Once EV is derived, equity value is EV – Net Debt. Net debt should include all interest-bearing liabilities, including bank loans, bonds, and lease liabilities, minus cash and cash equivalents. For a firm with offshore debt, the HKMA’s 2024 Supervisory Policy Manual (CA-S-1, para. 4.2.3) requires that net debt be calculated on a consolidated basis, including special purpose vehicles (SPVs) that are consolidated under HKFRS 10.
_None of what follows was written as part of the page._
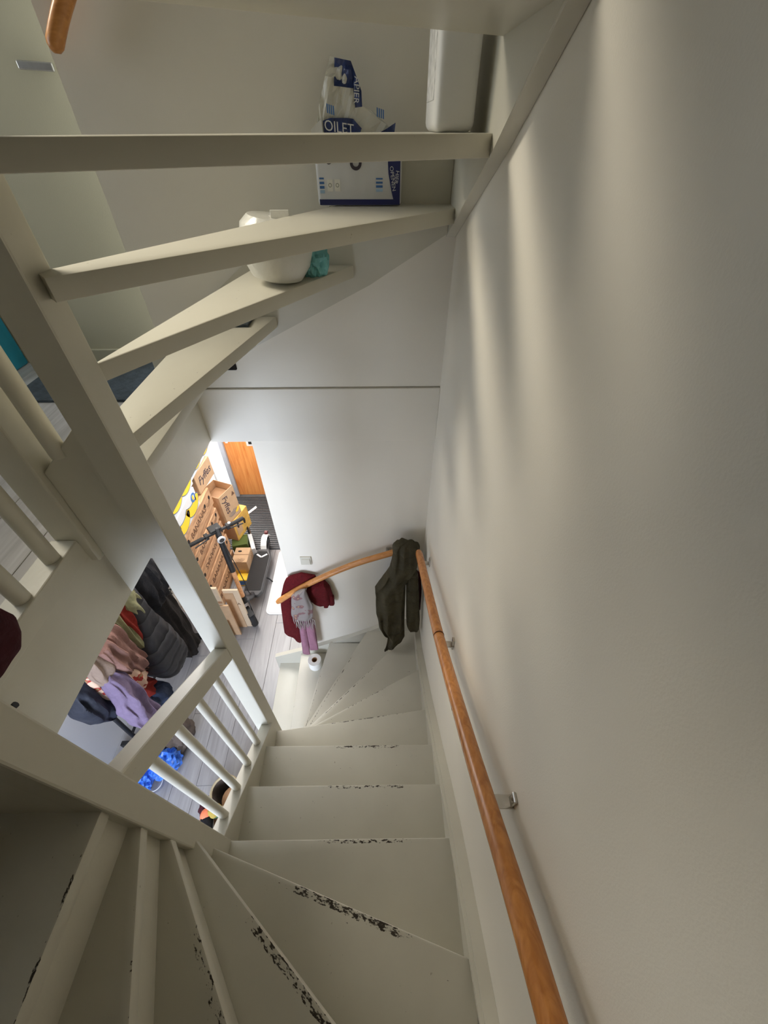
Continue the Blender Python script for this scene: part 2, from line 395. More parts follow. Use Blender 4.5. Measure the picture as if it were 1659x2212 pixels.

For the hypothetical developer, if EV is HKD 60 billion and net debt is HKD 40 billion, equity value is HKD 20 billion. This equity value is then divided by the number of shares outstanding to derive the per-share value. The HKEX’s 2025 thematic review confirmed that this approach produces equity values that are, on average, 12–18% lower than FCFE-derived values for firms with leverage above 3.0x, reflecting the removal of the circular net borrowing assumption.

Actionable Takeaways

  1. For any valuation engagement involving a firm with net debt exceeding 60% of enterprise value, mandate FCFF as the primary methodology and reserve FCFE for sensitivity analysis only.
  2. When building an FCFF model, derive WACC using a normalized target capital structure—not the current leverage ratio—and disclose the target ratio in the valuation report as required by HKEX Listing Rule 11.07.
  3. For sponsors preparing listing documents under HKEX Listing Rule 11.06B, include a reconciliation table showing the difference between FCFF-derived and FCFE-derived equity values, with explicit disclosure of the net borrowing assumption driving the divergence.
  4. In cross-border structures involving BVI or Cayman entities, ensure that FCFF projections are prepared on a consolidated basis under HKFRS 10 and that net debt includes all offshore SPV liabilities, consistent with HKMA CA-S-1 guidance.
  5. For CFOs and company secretaries reviewing external valuation reports, request the WACC calculation in full, including the levered beta derivation and the tax shield adjustment, to verify compliance with the SFC’s 2024 consultation requirements on distressed issuer valuations.